Un « nouvel art de gouvernement »

A l’Elysée, on rappelle que Pierre Rosanvallon a beaucoup écrit sur les limites de la démocratie représentative (Le Peuple introuvable, Gallimard, 1998) et sur la nécessité de trouver les voies d’une démocratie enrichie en dehors des grands rendez-vous électoraux. « Emmanuel Macron est le premier à avoir proposé une réponse à ces analyses », fait valoir un conseiller, qui évoquele grand débat national ou la convention citoyenne pour le climat.

Quoi qu’il en soit, cette approche du monde social par les épreuves a d’évidentes conséquences pour les gouvernants, qui ne peuvent apporter de réponses pertinentes « s’ils se cantonnent aux statistiques ou aux analyses objectives d’une société système », écrit l’auteur.
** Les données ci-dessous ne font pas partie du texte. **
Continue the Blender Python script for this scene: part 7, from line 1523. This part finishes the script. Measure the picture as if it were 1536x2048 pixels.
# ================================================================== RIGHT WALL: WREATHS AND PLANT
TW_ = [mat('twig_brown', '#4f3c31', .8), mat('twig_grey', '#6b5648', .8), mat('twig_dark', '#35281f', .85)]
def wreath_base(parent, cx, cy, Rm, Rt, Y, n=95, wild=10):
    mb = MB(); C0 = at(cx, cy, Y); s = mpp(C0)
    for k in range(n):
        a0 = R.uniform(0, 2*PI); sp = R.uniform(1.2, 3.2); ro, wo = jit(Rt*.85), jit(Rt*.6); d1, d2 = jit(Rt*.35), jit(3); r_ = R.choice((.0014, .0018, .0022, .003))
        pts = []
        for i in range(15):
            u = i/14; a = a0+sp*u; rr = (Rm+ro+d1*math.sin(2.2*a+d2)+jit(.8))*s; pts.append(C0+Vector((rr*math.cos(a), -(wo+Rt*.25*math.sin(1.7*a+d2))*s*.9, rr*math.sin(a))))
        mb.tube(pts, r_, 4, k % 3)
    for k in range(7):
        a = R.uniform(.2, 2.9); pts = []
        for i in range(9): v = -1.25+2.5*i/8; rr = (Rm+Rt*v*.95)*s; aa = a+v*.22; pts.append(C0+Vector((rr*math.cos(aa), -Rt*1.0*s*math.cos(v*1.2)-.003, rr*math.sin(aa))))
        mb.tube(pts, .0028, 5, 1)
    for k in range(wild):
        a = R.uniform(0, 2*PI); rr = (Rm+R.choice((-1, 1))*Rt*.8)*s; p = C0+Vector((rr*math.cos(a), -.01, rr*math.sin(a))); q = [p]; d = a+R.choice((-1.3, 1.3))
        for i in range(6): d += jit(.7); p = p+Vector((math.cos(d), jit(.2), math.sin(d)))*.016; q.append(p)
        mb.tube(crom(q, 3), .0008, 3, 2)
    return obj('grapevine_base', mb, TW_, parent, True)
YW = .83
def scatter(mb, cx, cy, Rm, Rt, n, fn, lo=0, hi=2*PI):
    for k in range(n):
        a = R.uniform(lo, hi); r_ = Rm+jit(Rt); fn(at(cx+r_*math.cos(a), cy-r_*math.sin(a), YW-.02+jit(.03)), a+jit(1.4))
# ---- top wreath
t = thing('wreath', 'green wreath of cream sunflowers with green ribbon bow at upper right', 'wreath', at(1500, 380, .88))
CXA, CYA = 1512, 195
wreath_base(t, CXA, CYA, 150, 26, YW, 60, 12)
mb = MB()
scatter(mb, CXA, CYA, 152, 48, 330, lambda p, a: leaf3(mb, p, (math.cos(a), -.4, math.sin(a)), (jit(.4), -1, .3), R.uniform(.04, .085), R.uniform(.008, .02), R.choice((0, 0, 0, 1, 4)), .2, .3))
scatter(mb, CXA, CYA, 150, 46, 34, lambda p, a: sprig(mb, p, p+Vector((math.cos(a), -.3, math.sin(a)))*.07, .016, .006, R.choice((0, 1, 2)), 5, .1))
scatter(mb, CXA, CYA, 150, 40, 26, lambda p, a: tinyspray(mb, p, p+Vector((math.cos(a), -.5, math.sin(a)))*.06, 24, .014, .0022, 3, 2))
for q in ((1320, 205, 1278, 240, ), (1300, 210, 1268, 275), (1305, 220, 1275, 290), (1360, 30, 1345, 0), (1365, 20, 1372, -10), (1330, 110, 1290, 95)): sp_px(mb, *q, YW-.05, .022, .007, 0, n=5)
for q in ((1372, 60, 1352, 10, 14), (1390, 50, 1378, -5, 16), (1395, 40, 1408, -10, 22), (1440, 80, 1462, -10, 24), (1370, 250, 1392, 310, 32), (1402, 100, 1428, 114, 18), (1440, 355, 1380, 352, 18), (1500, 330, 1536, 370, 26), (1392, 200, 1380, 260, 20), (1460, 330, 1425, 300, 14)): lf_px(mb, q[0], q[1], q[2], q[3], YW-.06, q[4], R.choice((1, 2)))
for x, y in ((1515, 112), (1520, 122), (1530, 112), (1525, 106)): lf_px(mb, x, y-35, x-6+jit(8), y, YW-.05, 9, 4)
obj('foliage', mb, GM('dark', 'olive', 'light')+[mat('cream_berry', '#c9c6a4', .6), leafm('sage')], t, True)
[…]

Même impact pour les candidats à l’Elysée, « qui ne pourront arriver au pouvoir que s’ils se montrent soucieux d’entrer en résonance avec le paysage émotionnel du pays qui dessine son nouvel horizon d’attente ».

De son côté, le sociologue et historien en appelle à un « nouvel art de gouvernement », soit despolitiques de respect et de dignité, et une attention aux réalités sensiblement vécues. Cette « démocratie des épreuves » serait la « seule alternative aux impasses et aux dangers liés d’un côté au populisme et de l’autre à ce qui relève à la fois d’un technolibéralisme et d’un républicanisme du repli sur soi. » Que l’on y adhère ou non, cette « théorie des épreuves » pourrait irriguer le débat public et la campagne à venir.